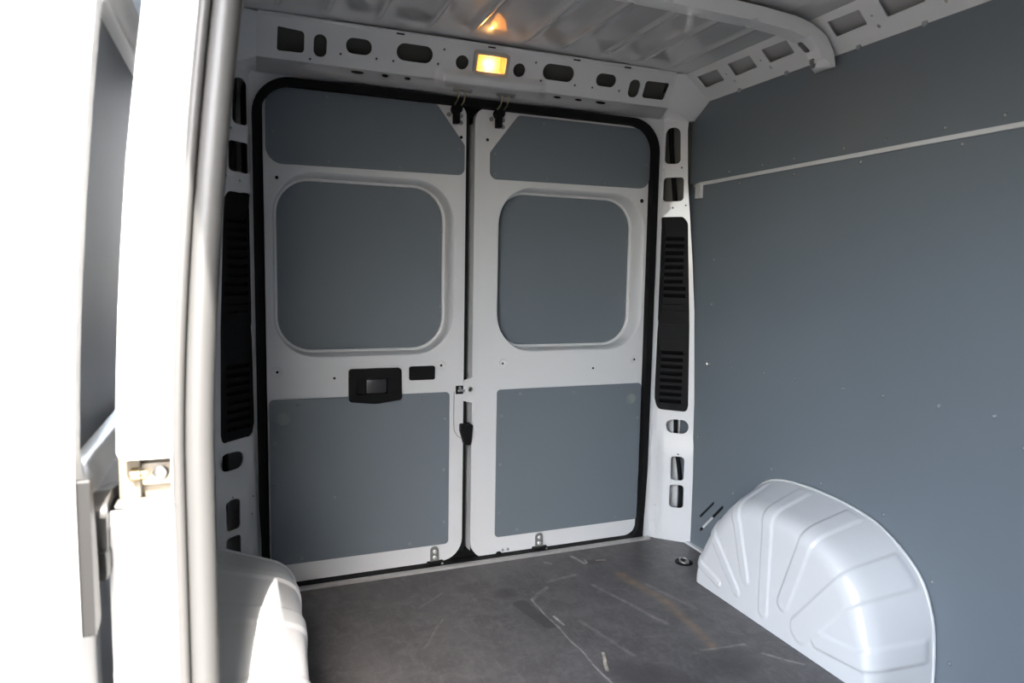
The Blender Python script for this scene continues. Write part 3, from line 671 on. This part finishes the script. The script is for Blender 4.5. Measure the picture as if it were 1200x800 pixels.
def segd(p, a, b):
    d = b-a; t = max(0, min(1, (p-a).dot(d)/d.length_squared)); return (p-(a+d*t)).length
def arch(s):
    rows = []; hs = []
    for j in range(NS+NR):
        row = []; hr = []
        for i in range(NT):
            W, F = PW[i], PF[i]
            if j < NS:
                t = j/(NS-1)
                if t < .5: sx, ck = .70*t/.5, .40*t/.5
                else:
                    b = (t-.5)/.5; sx = (1-b)**2*.70+2*b*(1-b)*1.0+b*b; ck = (1-b)**2*.40+2*b*(1-b)*.571+b*b
                x = .9388-.2053*sx; q = W.lerp(F, ck)
                h = 0
                for (k, P, en, w) in ribs:
                    dd = abs(i-k)*LF/(NT-1); m = (1-sm(dd, w-.0025, w+.0025))*sm(j/NS, .06, .12)
                    if k > NT*.9: m *= 1
                    h = max(h, m)
            else:
                r = (j-NS+1)/NR; B = Vector((-.452+(-.741)*i/(NT-1), -.01))
                q = F.lerp(B, r); x = .7335
                h = 0
                for (k, P, en, w) in ribs: h = max(h, 1-sm(segd(q, P, en), w-.0025, w+.0025))
            row.append(Vector((s*x, q.x, q.y))); hr.append(h)
        rows.append(row); hs.append(hr)
    bm = bmesh.new(); V = loft(bm, rows); bm.normal_update()
    cen = Vector((s*1.0, -.82, 0))
    mv = []
    for r, hr in zip(V, hs):
        for v, h in zip(r, hr):
            if h > .001:
                nn = v.normal if v.normal.dot(v.co-cen) > 0 else -v.normal; mv.append((v, nn*.0052*h))
    for v, d in mv: v.co += d
    bmesh.ops.remove_doubles(bm, verts=bm.verts, dist=1e-5)
    o = link('wheel_arch', bm, WHITE, smooth=75)
    tag(o, 'white ribbed steel wheel arch against the tall grey side wall' if s > 0 else 'white wheel arch beside the open sliding door, crossed by a sunlit streak', 'wheel arch', 'wheel arches on the cargo floor')
    bm = bmesh.new(); tube(bm, [(s*.934, p.x, p.y) for p in PW[::4]], .0045, 6); link('sealant_bead', bm, WHITE, o, 60)
    return o
arch(1); arch(-1)

# ------------------------------------------------------------------ tie-down ring in the floor
bm = bmesh.new(); disc(bm, (.795, -.285, 0), (0, 0, 1), [(.036, -.001), (.036, .003), (.030, .005), (.027, .0015), (0, .001)], 24)
ring = tag(link('tie_down_ring', bm, BLACK, smooth=40), 'black round lashing ring set in the floor beside the white wheel arch', 'tie-down')
bm = bmesh.new(); tube(bm, [(.795+.018*math.cos(R(a)), -.285+.018*math.sin(R(a)), .007+.004*math.sin(R(a))) for a in range(0, 361, 18)], .0035, 8, False); link('ring', bm, STEEL, ring, 60)
bm = bmesh.new(); box(bm, (.789, -.312, .001), (.801, -.296, .012), .002); link('ring_clamp', bm, GALV, ring)

# ------------------------------------------------------------------ sliding door, pushed open along the outside of the body
XD = -1.060
bm = bmesh.new()
def sl(u, v, d): return Vector((XD-d+lean(v), u, v))
so = rpoly([(-1.480, -.25, .03), (-.22, -.25, .03), (-.22, 1.72, .06), (-1.480, 1.72, .06)])
winh = cut_up(rrect(-1.445, .815, -.30, 1.565, .10), .06); lowh = cut_up(rrect(-1.360, -.10, -.30, .690, .05), .06)
gp = [(u, z*.08) for z in range(-2, 22) for u in (-1.46, -1.2, -.8, -.26)]
plate(bm, so, [winh, lowh], sl, .006, gp, seg=.06)
rows = [[sl(-1.480+.004*0, z, d) for d in (0,)]+[Vector((XD+lean(z)-.012, -1.492, z)), Vector((XD+lean(z)-.04, -1.494, z)), Vector((XD+lean(z)-.048, -1.488, z)), Vector((XD+lean(z)-.058, -1.488, z)), Vector((XD+lean(z)-.066, -1.496, z)), Vector((XD+lean(z)-.135, -1.496, z)), Vector((XD+lean(z)-.15, -1.45, z))] for z in [-.25+.1*i for i in range(20)]+[1.72]]
loft(bm, rows)
sk = [[Vector((XD+lean(z)-.148, y, z)) for z in [-.25+.1*i for i in range(20)]+[1.72]] for y in (-1.45, -.22)]
loft(bm, sk)
d3 = tag(link('door_3', bm, WHITE, smooth=40), 'white sliding side door standing open along the outside of the body', 'door', kind='structure')
for hole_, dep, nm in ((winh, .035, 'window_surround'), (lowh, .03, 'panel_surround')):
    bm = bmesh.new(); c = Vector((sum(p[0] for p in hole_)/len(hole_), sum(p[1] for p in hole_)/len(hole_)))
    def shr(p, k): v = Vector(p)-c; return c+Vector((v.x*(1-k/ .58), v.y*(1-k/.34)))
    if nm == 'window_surround':
        loft(bm, [[sl(*shr(p, k), d) for p in hole_] for k, d in ((0, 0), (.008, .006), (.03, .012), (.034, .018), (.040, dep), (.05, dep+.002))], True)
        prof_ = [tuple(shr(p, .038)) for p in hole_]
    else:
        loft(bm, [[sl(*shr(p, k), d) for p in hole_] for k, d in ((0, 0), (.006, .010), (.012, dep), (.03, dep+.002))], True)
        prof_ = [tuple(shr(p, .010)) for p in hole_]
    link(nm, bm, WHITE, d3, 60)
    bm = bmesh.new(); plate(bm, prof_, [], lambda u, v, d, dep=dep: sl(u, v, dep-.001+d), .006, [(u, z*.08) for z in range(-1, 20) for u in (-1.3, -.9, -.5)], seg=.06)
    link('lining_panel', bm, PANEL, d3, 40)
# inside handle: long bezel at the door's edge and a framed lever
bm = bmesh.new(); plate(bm, rpoly([(-1.476, .650, .004), (-1.436, .655, .006), (-1.442, .74), (-1.456, .852, .008), (-1.476, .872, .004)]), [], lambda u, v, d: sl(u, v, d-.016), .018); hz = link('handle_bezel', bm, HANDLEG, d3)
bm = bmesh.new(); plate(bm, rpoly([(-1.408, .735, .008), (-1.331, .715, .01), (-1.209, .698, .02), (-1.085, .705, .02), (-1.078, .745, .02), (-1.239, .795, .03), (-1.360, .818, .03), (-1.402, .805, .02)]), [rpoly([(-1.385, .748, .006), (-1.331, .732, .008), (-1.215, .714, .015), (-1.115, .716, .015), (-1.112, .740, .01), (-1.239, .779, .02), (-1.350, .800, .02), (-1.380, .792, .015)])], lambda u, v, d: sl(u, v, d-.022), .024)
link('lever_frame', bm, SEALW, hz)
bm = bmesh.new(); plate(bm, [(-1.383, .748), (-1.331, .734), (-1.215, .716), (-1.117, .718), (-1.114, .738), (-1.239, .777), (-1.350, .798), (-1.378, .790)], [], lambda u, v, d: sl(u, v, d-.012), .012); link('lever', bm, HANDLEG, hz)
bm = bmesh.new(); box(bm, (-1.066, -1.42, .700), (-1.036, -1.33, .745), .010); link('lock_lever', bm, HANDLEG, hz, 40)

● ● ● ●

▶ **Exercise goal**
Transcribe the preceding listing in its entirety and with exact wording, leaving out pictures.

▶ **Complete response**
The Blender Python script for this scene continues. Write part 3, from line 671 on. This part finishes the script. The script is for Blender 4.5. Measure the picture as if it were 1200x800 pixels.
def segd(p, a, b):
    d = b-a; t = max(0, min(1, (p-a).dot(d)/d.length_squared)); return (p-(a+d*t)).length
def arch(s):
    rows = []; hs = []
    for j in range(NS+NR):
        row = []; hr = []
        for i in range(NT):
            W, F = PW[i], PF[i]
            if j < NS:
                t = j/(NS-1)
                if t < .5: sx, ck = .70*t/.5, .40*t/.5
                else:
                    b = (t-.5)/.5; sx = (1-b)**2*.70+2*b*(1-b)*1.0+b*b; ck = (1-b)**2*.40+2*b*(1-b)*.571+b*b
                x = .9388-.2053*sx; q = W.lerp(F, ck)
                h = 0
                for (k, P, en, w) in ribs:
                    dd = abs(i-k)*LF/(NT-1); m = (1-sm(dd, w-.0025, w+.0025))*sm(j/NS, .06, .12)
                    if k > NT*.9: m *= 1
                    h = max(h, m)
            else:
                r = (j-NS+1)/NR; B = Vector((-.452+(-.741)*i/(NT-1), -.01))
                q = F.lerp(B, r); x = .7335
                h = 0
                for (k, P, en, w) in ribs: h = max(h, 1-sm(segd(q, P, en), w-.0025, w+.0025))
            row.append(Vector((s*x, q.x, q.y))); hr.append(h)
        rows.append(row); hs.append(hr)
    bm = bmesh.new(); V = loft(bm, rows); bm.normal_update()
    cen = Vector((s*1.0, -.82, 0))
    mv = []
    for r, hr in zip(V, hs):
        for v, h in zip(r, hr):
            if h > .001:
                nn = v.normal if v.normal.dot(v.co-cen) > 0 else -v.normal; mv.append((v, nn*.0052*h))
    for v, d in mv: v.co += d
    bmesh.ops.remove_doubles(bm, verts=bm.verts, dist=1e-5)
    o = link('wheel_arch', bm, WHITE, smooth=75)
    tag(o, 'white ribbed steel wheel arch against the tall grey side wall' if s > 0 else 'white wheel arch beside the open sliding door, crossed by a sunlit streak', 'wheel arch', 'wheel arches on the cargo floor')
    bm = bmesh.new(); tube(bm, [(s*.934, p.x, p.y) for p in PW[::4]], .0045, 6); link('sealant_bead', bm, WHITE, o, 60)
    return o
arch(1); arch(-1)

# ------------------------------------------------------------------ tie-down ring in the floor
bm = bmesh.new(); disc(bm, (.795, -.285, 0), (0, 0, 1), [(.036, -.001), (.036, .003), (.030, .005), (.027, .0015), (0, .001)], 24)
ring = tag(link('tie_down_ring', bm, BLACK, smooth=40), 'black round lashing ring set in the floor beside the white wheel arch', 'tie-down')
bm = bmesh.new(); tube(bm, [(.795+.018*math.cos(R(a)), -.285+.018*math.sin(R(a)), .007+.004*math.sin(R(a))) for a in range(0, 361, 18)], .0035, 8, False); link('ring', bm, STEEL, ring, 60)
bm = bmesh.new(); box(bm, (.789, -.312, .001), (.801, -.296, .012), .002); link('ring_clamp', bm, GALV, ring)

# ------------------------------------------------------------------ sliding door, pushed open along the outside of the body
XD = -1.060
bm = bmesh.new()
def sl(u, v, d): return Vector((XD-d+lean(v), u, v))
so = rpoly([(-1.480, -.25, .03), (-.22, -.25, .03), (-.22, 1.72, .06), (-1.480, 1.72, .06)])
winh = cut_up(rrect(-1.445, .815, -.30, 1.565, .10), .06); lowh = cut_up(rrect(-1.360, -.10, -.30, .690, .05), .06)
gp = [(u, z*.08) for z in range(-2, 22) for u in (-1.46, -1.2, -.8, -.26)]
plate(bm, so, [winh, lowh], sl, .006, gp, seg=.06)
rows = [[sl(-1.480+.004*0, z, d) for d in (0,)]+[Vector((XD+lean(z)-.012, -1.492, z)), Vector((XD+lean(z)-.04, -1.494, z)), Vector((XD+lean(z)-.048, -1.488, z)), Vector((XD+lean(z)-.058, -1.488, z)), Vector((XD+lean(z)-.066, -1.496, z)), Vector((XD+lean(z)-.135, -1.496, z)), Vector((XD+lean(z)-.15, -1.45, z))] for z in [-.25+.1*i for i in range(20)]+[1.72]]
loft(bm, rows)
sk = [[Vector((XD+lean(z)-.148, y, z)) for z in [-.25+.1*i for i in range(20)]+[1.72]] for y in (-1.45, -.22)]
loft(bm, sk)
d3 = tag(link('door_3', bm, WHITE, smooth=40), 'white sliding side door standing open along the outside of the body', 'door', kind='structure')
for hole_, dep, nm in ((winh, .035, 'window_surround'), (lowh, .03, 'panel_surround')):
    bm = bmesh.new(); c = Vector((sum(p[0] for p in hole_)/len(hole_), sum(p[1] for p in hole_)/len(hole_)))
    def shr(p, k): v = Vector(p)-c; return c+Vector((v.x*(1-k/ .58), v.y*(1-k/.34)))
    if nm == 'window_surround':
        loft(bm, [[sl(*shr(p, k), d) for p in hole_] for k, d in ((0, 0), (.008, .006), (.03, .012), (.034, .018), (.040, dep), (.05, dep+.002))], True)
        prof_ = [tuple(shr(p, .038)) for p in hole_]
    else:
        loft(bm, [[sl(*shr(p, k), d) for p in hole_] for k, d in ((0, 0), (.006, .010), (.012, dep), (.03, dep+.002))], True)
        prof_ = [tuple(shr(p, .010)) for p in hole_]
    link(nm, bm, WHITE, d3, 60)
    bm = bmesh.new(); plate(bm, prof_, [], lambda u, v, d, dep=dep: sl(u, v, dep-.001+d), .006, [(u, z*.08) for z in range(-1, 20) for u in (-1.3, -.9, -.5)], seg=.06)
    link('lining_panel', bm, PANEL, d3, 40)
# inside handle: long bezel at the door's edge and a framed lever
bm = bmesh.new(); plate(bm, rpoly([(-1.476, .650, .004), (-1.436, .655, .006), (-1.442, .74), (-1.456, .852, .008), (-1.476, .872, .004)]), [], lambda u, v, d: sl(u, v, d-.016), .018); hz = link('handle_bezel', bm, HANDLEG, d3)
bm = bmesh.new(); plate(bm, rpoly([(-1.408, .735, .008), (-1.331, .715, .01), (-1.209, .698, .02), (-1.085, .705, .02), (-1.078, .745, .02), (-1.239, .795, .03), (-1.360, .818, .03), (-1.402, .805, .02)]), [rpoly([(-1.385, .748, .006), (-1.331, .732, .008), (-1.215, .714, .015), (-1.115, .716, .015), (-1.112, .740, .01), (-1.239, .779, .02), (-1.350, .800, .02), (-1.380, .792, .015)])], lambda u, v, d: sl(u, v, d-.022), .024)
link('lever_frame', bm, SEALW, hz)
bm = bmesh.new(); plate(bm, [(-1.383, .748), (-1.331, .734), (-1.215, .716), (-1.117, .718), (-1.114, .738), (-1.239, .777), (-1.350, .798), (-1.378, .790)], [], lambda u, v, d: sl(u, v, d-.012), .012); link('lever', bm, HANDLEG, hz)
bm = bmesh.new(); box(bm, (-1.066, -1.42, .700), (-1.036, -1.33, .745), .010); link('lock_lever', bm, HANDLEG, hz, 40)